I limiti imposti alla tentazione
Se Dio permette la tentazione, ne segue che c’è un richiedente che vuole produrre la tentazione. Il testo di Giobbe spiega questa dinamica: è Satana che chiede a Dio di poter colpire Giobbe. Si tratta di una sfida dell’invidioso contro Dio. Satana dice a Dio che non può trarre gloria da Giobbe, perché Giobbe è stato beneficato in tutto. Se tutto sarà tolto a Giobbe allora si vedrà se Giobbe ama Dio. Satana è così il tentatore e insieme anche l’accusatore, che getta il discredito sui fedeli a Dio, e pone la sfida.
Mai sfidare Satana
Le parole “me eisenekes eis peirasmon” chiedono umilmente a Dio di non permettere – possibilmente – che si riceva l’urto, l’insidia della tentazione, anche quella feroce, estrema, che si avvale di umana violenza cieca.

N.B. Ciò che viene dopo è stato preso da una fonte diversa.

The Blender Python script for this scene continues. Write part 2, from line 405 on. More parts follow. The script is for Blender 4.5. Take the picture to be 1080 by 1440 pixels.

Satana, tuttavia, sottostà alla sovranità di Dio, e non è quindi libero di fare quello che vuole, e dunque agisce solo per quanto Dio gli permette. Non s’intende, ovviamente, avere la volontà di sottrarci alla lotta, ma si dice umilmente che riconosciamo la nostra debolezza e non ci mettiamo a sfidare il tentatore, dicendogli che lo vinceremo, perché Satana prevarrebbe, anzi ha già prevalso nel momento in cui lo sfidiamo. Santa Caterina de Vigri cadde nell’errore di sfidare, non con sfida di protervia, Satana dicendogli che lo avrebbe sempre riconosciuto nei suoi inganni, e per diverso tempo Satana poté per questo ingannarla, fino a quando la santa non manifestò a un sacerdote il tutto. Nella pochezza delle nostre forze non ci azzardiamo di sfidare Satana, come può accadere.
Una richiesta umile
Per orientarci ancora guardiamo al salmo: “Poni, Signore, una guardia alla mia bocca, sorveglia la porta delle mie labbra. Non piegare il mio cuore al male a compiere azioni criminose con i malfattori”. In questi versetti si vede come l’orante chieda a Dio di non piegare il suo cuore al male, ma nello stesso tempo lo prega perché vigili su di lui e lo aiuti nel pericolo, e dunque l’orante non intende che Dio lo pieghi di sua azione al male. Eliminare la parola “inducas”, indurre, e anche l’espressione della Bibbia CEI 2008 “non ci abbandonare alla tentazione”, non è eliminare delle passate erronee traduzioni, ma solo un adattare a noi, dimentichi del latino e poco biblisti (nonostante che il Concilio abbia messo nelle nostre mani la Bibbia), le traduzioni consolidate poiché nella lingua corrente usiamo la parola indurre come sinonimo di “incitare, spingere, trascinare, procurare”.
Prova
Si potrebbe aggiungere, in un contesto, che non è affatto di tentazione, ma di prova, quanto si legge in Deuteronomio (13,4): “Il Signore, vostro Dio, vi mette alla prova per sapere se amate il Signore, vostro Dio, con tutto il cuore e con tutta l’anima”. Si può citare anche Giovanni 6,6: “Diceva così per metterlo alla prova”. E’ prova, non tentazione, la quale vuol fare cadere nell’inimicizia con Dio, sebbene sia vero che anche una tentazione è in fondo anch’essa una prova.